アンドレイ・クルコフ / 新潮社
動物園が手放したペンギンと暮らす、売れない小説家ヴィクトル。ある日、存命中の人々に関する追悼文の執筆を頼まれる。
やがて、彼が追悼文を書いた人物が次々と命を落とし、彼の身辺にも不穏なできごとが……。
パラノイアな色彩を抑えた、穏やかな感じの陰謀小説。
アンドレイ・クルコフはウクライナの作家。ウクライナといえば最近(2004/12)大統領選挙をめぐって陰謀めいた騒ぎまで起きているだけに、こういう話も出て来やすいのだろうか。
といっても狂ったような熱気などは皆無。

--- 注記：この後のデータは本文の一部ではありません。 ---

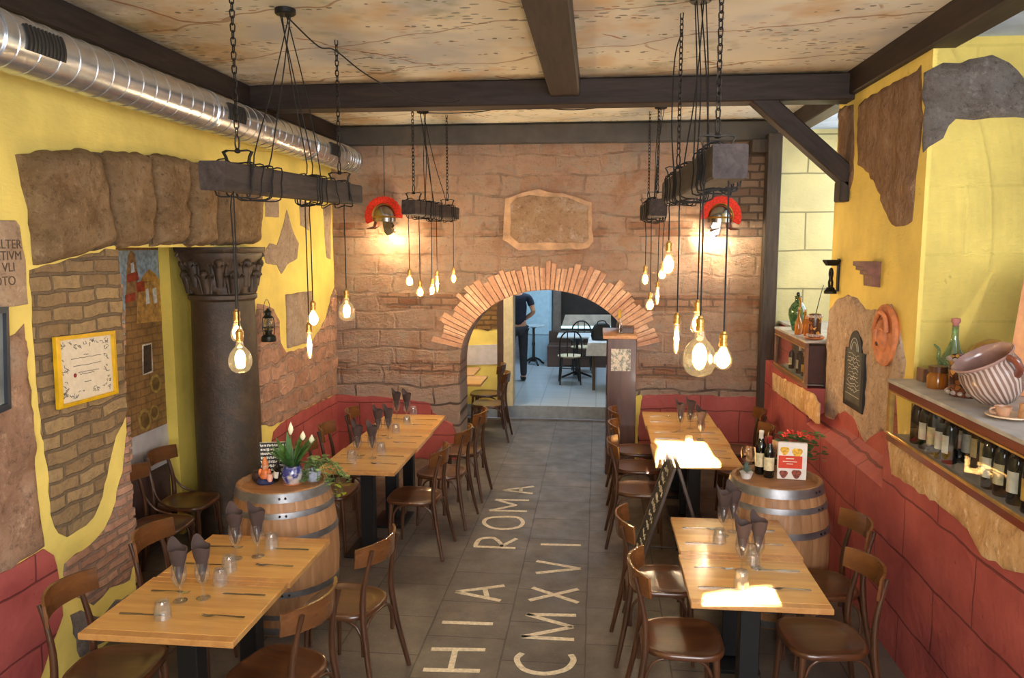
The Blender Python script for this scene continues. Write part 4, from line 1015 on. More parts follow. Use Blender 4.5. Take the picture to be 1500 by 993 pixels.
def pendant(label, a, b, canopy, sec, bulbs, chains, seed, near_chain_top=None):
    a, b = Vector(a), Vector(b); mid = (a + b) / 2; d = (b - a); L = d.length; dh = d.normalized()
    t = thing('beam_pendant_lamp', label, 'lamp', mid, 0, 'beam pendant lamps')
    side = dh.cross(V(0, 0, 1)).normalized(); up_ = side.cross(dh)
    R = Matrix((side, dh, up_)).transposed()
    r = random.Random(seed)
    # the hewn beam: slightly uneven section along its length
    rings = []; n = 14
    for k in range(n + 1):
        q = k / n; c = (a - mid) + d * q; h = sec / 2
        ring = []
        for (x, z) in ((-1, -0.86), (-0.9, -1), (0.9, -1), (1, -0.86), (1, 0.86), (0.9, 1), (-0.9, 1), (-1, 0.86)):
            j = 1 + r.uniform(-0.025, 0.025)
            ring.append(c + side * (x * h * j) + up_ * (z * h * j))
        rings.append(ring)
    MB().loft(rings).build('hewn_beam', M_LAMPWOOD, t, 0)
    cz = ZC - mid.z; cp_ = Vector(canopy) - mid; cp_.z = cz
    MB().lathe([(0.055, -0.002), (0.058, -0.004), (0.058, -0.028), (0.052, -0.034), (0.004, -0.034)], 24, cp_).build('canopy', M_BLACK, t, 40)
    for (q, top) in chains:
        p = (a - mid) + d * q; h = sec / 2
        br = MB(); prof = [p + side * (-h - 0.006) + up_ * (-h * 0.7), p + side * (-h - 0.006) + up_ * h, p + side * (-h + 0.01) + up_ * (h + 0.012), p + side * (-h + 0.004) + up_ * (h + 0.040), p + side * (-h - 0.008) + up_ * (h + 0.062), p + side * (-h + 0.012) + up_ * (h + 0.070),
                p + up_ * (h + 0.066), p + side * (h - 0.012) + up_ * (h + 0.070), p + side * (h + 0.008) + up_ * (h + 0.062), p + side * (h - 0.004) + up_ * (h + 0.040), p + side * (h - 0.01) + up_ * (h + 0.012), p + side * (h + 0.006) + up_ * h, p + side * (h + 0.006) + up_ * (-h * 0.7)]
        for i in range(len(prof) - 1):
            u_ = prof[i + 1] - prof[i]; Ls = u_.length; u_.normalize(); w_ = dh.copy(); 
            Rm = Matrix((u_, w_, u_.cross(w_))).transposed(); br.box((prof[i] + prof[i + 1]) / 2, (Ls + 0.004, 0.026, 0.005), 0, Rm)
        br.lathe([(0.004, -0.012), (0.014, -0.008), (0.016, 0.0), (0.008, 0.012)], 10, p + up_ * (h + 0.068)).build('clamp', M_IRON, t, 40)
        tp = Vector((p.x, p.y, cz)) if top is None else Vector(top) - mid
        tp.z = cz
        hk = p + up_ * (h + 0.072)
        ch = chain_mesh(hk + V(0, 0, 0.07), tp).build('chain', M_CHAIN, t, 40)
        MB().tube([hk + V(0.010 * math.cos(k * PI / 6), 0, 0.034 + 0.034 * math.sin(k * PI / 6)) for k in range(12)], 0.0042, 6, loop=True).build('hook', M_CHAIN, ch, 40)
    pw = 46.0 if a.y > 6 else 15.0
    for i, (kind, pos, warm, sc) in enumerate(bulbs):
        pos = Vector(pos) - mid; top_l = pos + V(0, 0, 0.05)
        q = (pos - (a - mid)).dot(dh) / L; q = min(0.97, max(0.03, q)); h = sec / 2 + 0.006
        # the cord comes down from the canopy, winds round the beam and drops to its socket
        q0 = min(0.95, max(0.05, 0.5 + (q - 0.5) * 0.55 + r.uniform(-0.06, 0.06)))
        pts = [cp_ + V(0.03 * math.cos(i * 1.3), 0.03 * math.sin(i * 1.3), -0.034)]
        st_ = (a - mid) + d * q0 + up_ * h + side * r.uniform(-0.03, 0.03)
        pts += [pts[0].lerp(st_, 0.5) + V(r.uniform(-0.02, 0.02), r.uniform(-0.02, 0.02), 0), st_ + V(0, 0, 0.06)]
        turns = r.choice((2, 2, 3)); N_ = turns * 8
        for k in range(N_ + 1):
            an = PI / 2 - 2 * PI * k / 8; qq = q0 + (q - q0) * (k / N_)
            sx, sz = math.cos(an), math.sin(an); mx = max(abs(sx), abs(sz)); e = h + 0.004
            sag = r.uniform(0.0, 0.03) if sz < -0.5 else 0
            lo = 0.02 * math.sin(k * 0.8 + i)
            pts.append((a - mid) + d * qq + dh * lo + side * (sx / mx * e) + up_ * (sz / mx * e - sag))
        last = V(pos.x, pos.y, ((a - mid) + d * q).z - h * 0.9)
        pts += [last + V(0, 0, -0.01), last.lerp(top_l, 0.4), top_l]
        MB().tube(catmull(pts, 3), 0.0036, 5).build('cord', M_CORD, t, 60)
        bulb_parts(t, kind, pos, warm, sc, pw)
    return t
def bp_(px, py, y): return PY(px, py, y) + V(0, 0, 0.0)
def at_top(kind, sc, px, py, y):      # the photo gives the middle of the glass; the part hangs from its neck
    return PY(px, py, y) + V(0, 0, {'globe': 0.105, 'pear': 0.072, 'tube': 0.09, 'ball': 0.064}[kind] * sc)
def mk(lst): return [(k, at_top(k, sc, px, py, y), w, sc) for k, px, py, y, w, sc in lst]
pendant('wooden beam lamp over the near left table, in front of the round duct', (-1.725, 3.40, 2.765), (-1.695, 5.36, 2.80), (-1.76, 4.40, ZC), 0.128,
        mk([('pear', 347.5, 487, 3.78, True, 0.95), ('globe', 352, 527, 3.56, True, 0.95), ('ball', 459, 467, 4.72, False, 1.0), ('tube', 453.5, 506, 4.55, True, 1.0), ('globe', 508, 456, 5.28, True, 1.0)]),
        [(0.13, None), (0.86, None)], 1)
pendant('wooden beam lamp over the far left table, beside the left helmet', (-1.645, 6.75, 2.785), (-1.53, 8.28, 2.79), (-1.72, 7.70, ZC), 0.125,
        mk([('ball', 600, 412, 6.9, False, 0.95), ('ball', 615.5, 428, 7.15, True, 0.95), ('pear', 633, 425, 7.45, True, 0.9), ('tube', 640.5, 416, 7.6, True, 0.95), ('pear', 664.5, 408, 8.15, True, 1.0)]),
        [(0.10, None), (0.84, None)], 2)
pendant('wooden beam lamp over the near right table, its blunt end towards the camera', (0.488, 3.05, 2.765), (0.455, 5.0, 2.775), (0.525, 4.42, ZC), 0.13,
        mk([('globe', 1024.5, 524, 3.22, True, 1.15), ('ball', 1059, 526, 3.15, False, 0.95), ('pear', 1021, 474, 3.95, True, 0.95), ('tube', 991, 496, 4.25, True, 1.0), ('pear', 979, 388, 4.7, False, 1.25)]),
        [(0.16, None), (0.86, None)], 3)
pendant('wooden beam lamp over the far right table, seen end-on before the back wall', (0.505, 6.75, 2.77), (0.495, 8.25, 2.78), (0.575, 7.70, ZC), 0.14,
        mk([('pear', 945, 409, 6.9, True, 1.0), ('ball', 952, 447, 7.0, True, 1.0), ('tube', 963, 434, 7.3, True, 1.0), ('ball', 970, 402, 7.7, True, 1.1)]),
        [(0.12, None), (0.86, None)], 4)
# loose supply cables along the ceiling
for lab, pts in (('black cable sagging from the front left canopy to the crossbeam', [(-1.76, 4.40, 3.735), (-1.70, 4.75, 3.65), (-1.70, 5.06, 3.70), (-1.60, 5.4, 3.62), (-1.42, 5.9, 3.55), (-1.2, 6.2, 3.56), (-1.12, 6.40, 3.62)]),
                 ('black cable looping under the ceiling behind the crossbeam', [(-0.75, 6.75, 3.76), (-0.45, 7.1, 3.66), (0.0, 7.1, 3.66), (0.28, 6.8, 3.75)]),
                 ('black cable looping beside the front right pendant chain', [(0.50, 5.12, 3.765), (0.46, 5.12, 3.60), (0.45, 5.1, 3.2), (0.455, 4.9, 2.86)]),
                 ('black cable swagging between the two rear canopies', [(-1.72, 7.7, 3.74), (-1.35, 7.5, 3.70), (-0.95, 7.2, 3.68), (-0.75, 6.75, 3.76)])):
    tag(MB().tube(catmull(pts, 6), 0.0045, 6).build('ceiling_cable', M_CORD), lab, 'cable')

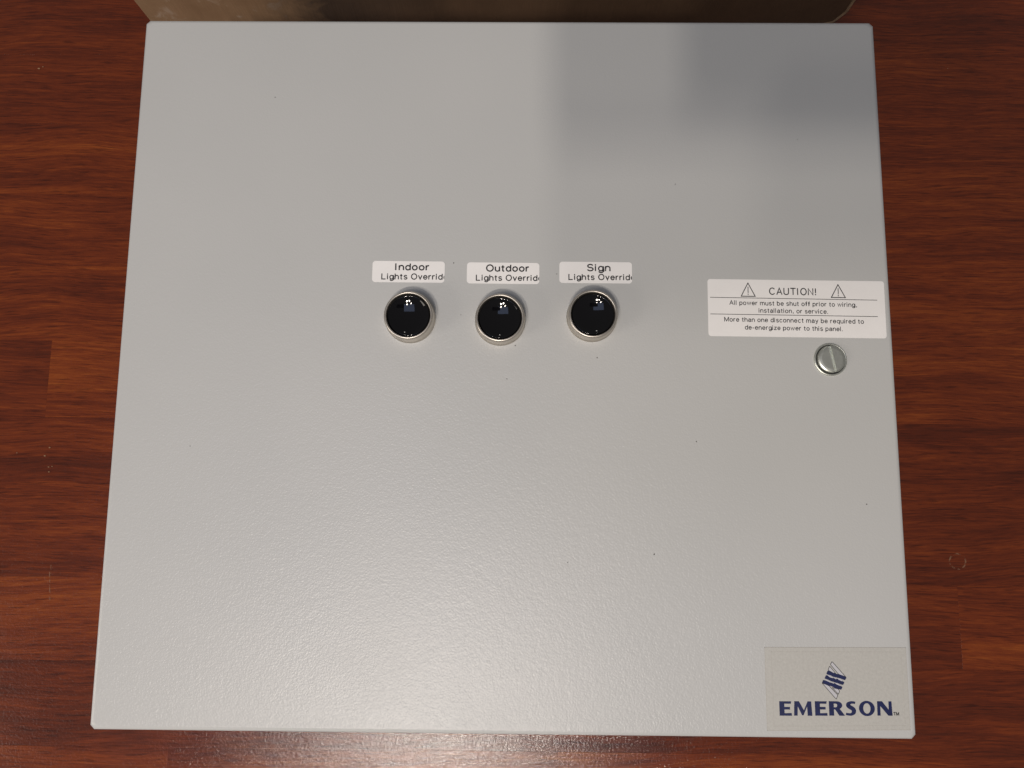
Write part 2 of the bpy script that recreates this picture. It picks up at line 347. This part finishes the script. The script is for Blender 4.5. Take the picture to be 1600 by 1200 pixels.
# marks on the table
def wear(name, col, rough=.7, thr=.45, sc=900, mix=.7):
    M, nt, b = mat(name); b.inputs['Base Color'].default_value = (*col, 1); b.inputs['Roughness'].default_value = rough
    tr = nd(nt, 'ShaderNodeBsdfTransparent'); ms = nd(nt, 'ShaderNodeMixShader'); tc = nd(nt, 'ShaderNodeTexCoord')
    n = nd(nt, 'ShaderNodeTexNoise', Scale=sc, Detail=3.0); lk(nt, tc.outputs['Object'], n.inputs['Vector'])
    r = ramp(nt, n.outputs[0], [(thr, (0, 0, 0)), (thr + .15, (mix, mix, mix))]); lk(nt, r.outputs[0], ms.inputs[0])
    lk(nt, tr.outputs[0], ms.inputs[1]); lk(nt, b.outputs[0], ms.inputs[2])
    lk(nt, ms.outputs[0], nt.nodes['Material Output'].inputs[0]); return M
SCUFF = wear('pale_scuff', (.34, .19, .11), thr=.42, sc=300, mix=.42)
def ring_faces(r, wd, n=48, sq=1.0):
    V = []; F = []
    for k in range(n):
        a = 2 * math.pi * k / n
        for rr in (r - wd / 2, r + wd / 2): V.append((rr * math.cos(a), rr * math.sin(a) * sq, 0))
    for k in range(n):
        i, j = 2 * k, 2 * ((k + 1) % n); F.append((i, i + 1, j + 1, j))
    return V, F
V, F = ring_faces(.0060, .0012, sq=.95)
o = mesh_obj('ring_mark', V, F, SCUFF, table, (0.5667, 0.0796, .0003))
o['label'] = 'small pale ring-shaped scar on the wood right of the panel'
for x0, y0, x1, y1, wd in ((-0.1234, 0.065, -0.1212, 0.0435, .0007), (-0.1229, 0.0704, -0.1223, 0.064, .0004)):
    o = flat_polys('scratch', stroke([(0, 0), (x1 - x0, y1 - y0)], wd), 0, SCUFF, table, (x0, y0, .0003))
cr = bmesh.new()
for x, y, r in ((-0.132, 0.1596, 0.0009), (-0.1352, 0.1532, 0.001), (-0.1315, 0.1446, 0.0008), (-0.1309, 0.1408, 0.0008), (-0.1288, 0.1451, 0.0006), (-0.1573, 0.1553, 0.0006), (-0.1702, 0.4757, 0.0012), (-0.1669, 0.4773, 0.0007), (0.5867, 0.4789, 0.0005)):
    mm = Matrix.Translation((x, y, .0004)) @ Matrix.Diagonal((r, r * .55, r * .4, 1)) @ Matrix.Rotation(r * 9000, 4, 'Z')
    bmesh.ops.create_icosphere(cr, subdivisions=1, radius=1, matrix=mm)
CRUMB = simple('pale_crumb', (.30, .17, .09), .8)
o = bm_obj('crumbs', cr, CRUMB, table); o['kind'] = 'stuff'

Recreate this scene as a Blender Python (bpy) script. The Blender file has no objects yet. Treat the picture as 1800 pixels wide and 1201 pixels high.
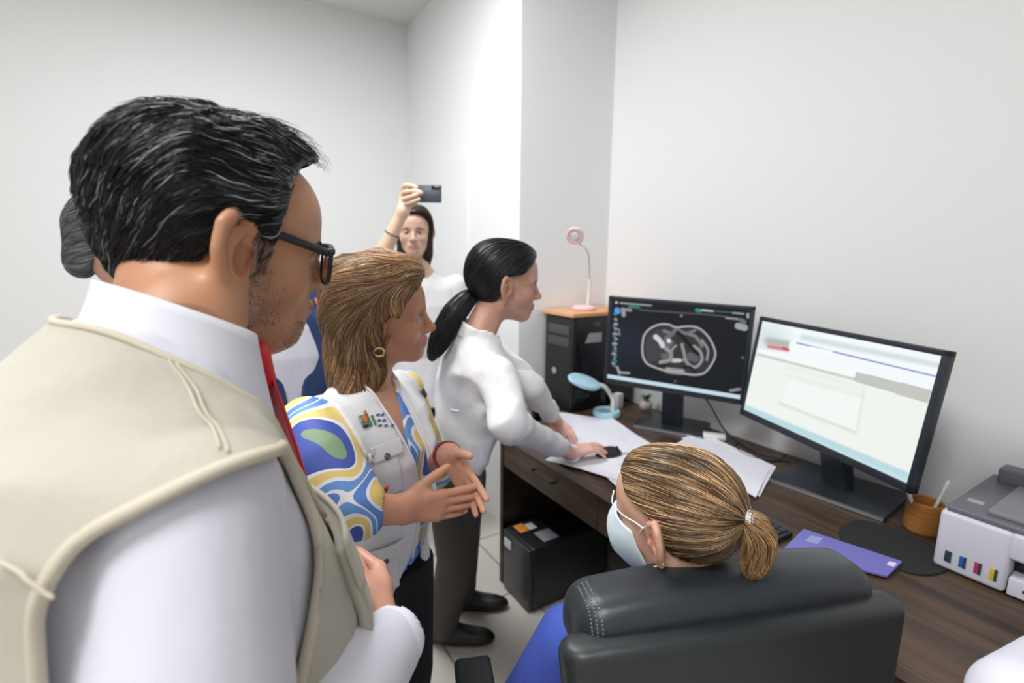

主人公の淡々とした日常と、その合間に起こる物騒で不可解なできごとが、静かなタッチで描かれる。男一人とペンギン一羽の孤独な暮らしに、いつのまにかギャングの娘やベビーシッターまでが加わって、擬似的な家族のようなつながりが生まれる。
ペンギンを連れてピクニックに出かけるような愉快な場面と、謎めいた人々が交錯する不気味な場面とがバランスよくミックスされて、憂鬱さとユーモアの入り混じった小説になっている。
やはり印象的なのはペンギンのミーシャの存在だ。特に大活躍するわけじゃなくて、ぺたぺたとそのへんを歩き回って魚を食べているだけ。「ただそこにいるだけ」という感じがよい。